Из тени в свет перелетая,
Она сама и тень и свет.
Где родилась она, такая,
Почти лишенная примет?
Она летает, приседая,
Она, должно быть, из Китая,
Здесь на нее похожих нет.
Она из тех забытых лет,
Где капля малая лазори
Как море синее во взоре.

Она клянется: навсегда! —
Не держит слова никогда,
Она едва до двух считает,
Не понимает ничего,
Из целой азбуки читает
Две гласных буквы —
А
и
О.

А имя бабочки — рисунок,
Нельзя произнести его,
И для чего ей быть в покое?
Она как зеркальце простое.
Пожалуйста, не улетай,
О госпожа моя, в Китай!
Не надо, не ищи Китая,
Из тени в свет перелетая.
Душа, зачем тебе Китай?
О госпожа моя цветная,
Пожалуйста, не улетай!

Тарковского часто называют последним поэтом высокой (или чистой, или классической) традиции; естественно, эта традиция включает в себя модерн и авангард. Но высокую традицию уже погребали на похоронах Ахматовой — и сам Тарковский прощался с ней как с последней тенью:

И эту тень я проводил в дорогу,
Последнюю — к последнему порогу.

В таком случае он — уже после-последний поэт; иногда мы слышим об этом от него самого:

Мне странно, что я еще жив
Средь стольких могил и видений.
(«Оливы»)

Итальянская переводчица и исследовательница Тарковского Паола Педиконе пишет о нем как о «характерно позднем», «младшем» поэте4. В этой связи рядом с ним можно вспомнить единственное имя — Марию Петровых. Они, друзья и адресаты Мандельштама («Ты, Мария, гибнущим подмога») и Цветаевой («Ты стол накрыл на четверых»), остались среди чужих, в глухом одиночестве (я имею в виду одиночество поэтическое, а не биографическое).

Святой колыбелью была мне
Земля похорон и потерь.

Есть такой склад поэта — как и человеческий склад: поздний ребенок в семье, последыш. Вокруг Тарковского были уже поэты другой культурной крови. Конец прежнему роду подвела, казалось, сама история: нужно было хотя бы краем детства, как Тарковский, застать другой мир и другой русский язык. («А в доме у Тарковских…»). Следующим поколениям в этом было отказано. Они не застали необесчещенного мира. А в обесчещенном — откуда взять святую беспечность, и странное беззлобие, и неувядающее восхищение? А из этих веществ и слагается форма той поэзии, которая редка, как Кохинор.

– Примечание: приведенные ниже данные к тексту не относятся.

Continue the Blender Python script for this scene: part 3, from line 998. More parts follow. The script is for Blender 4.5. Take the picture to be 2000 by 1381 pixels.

Что же такое честь? В посвящении Мандельштаму Тарковский пишет:

Говорили, что в обличьи
У поэта нечто птичье
И египетское есть…
Было нищее величье
И задерганная честь.
(«Поэт»)

Нищее величье — оксюморон, но и задерганная честь — тоже оксюморон, которого можно не заметить: честь, среди прочего, предполагает личную неприкосновенность, для начала телесную, habeas corpus5:

Власть отвратительна, как руки брадобрея.

Многое другое так же отвратительно для человека чести, какими и были поэты «старой традиции»6, все те, кого с дикарской усмешкой называли «небожителями».

Но что-то мешает мне увидеть творческое одиночество Тарковского в словесности 60-х — 70-х годов таким образом, как одиночество прощального запоздалого голоса, приходящего из невозвратного прошлого. И сам Тарковский думал иначе:

Я не один, но мы еще в грядущем.

Он чувствовал себя не «последним», а начинающим будущее. Звезда его — не вечерняя, а утренняя:

Мимо всей вселенной
Я пойду смиренный,
Тихий и босой
За благословенной
Утренней звездой.

Так, впрочем, всегда и чувствуют свое дело поэты этой — классической? высокой? чистой? как назвать ее? — традиции.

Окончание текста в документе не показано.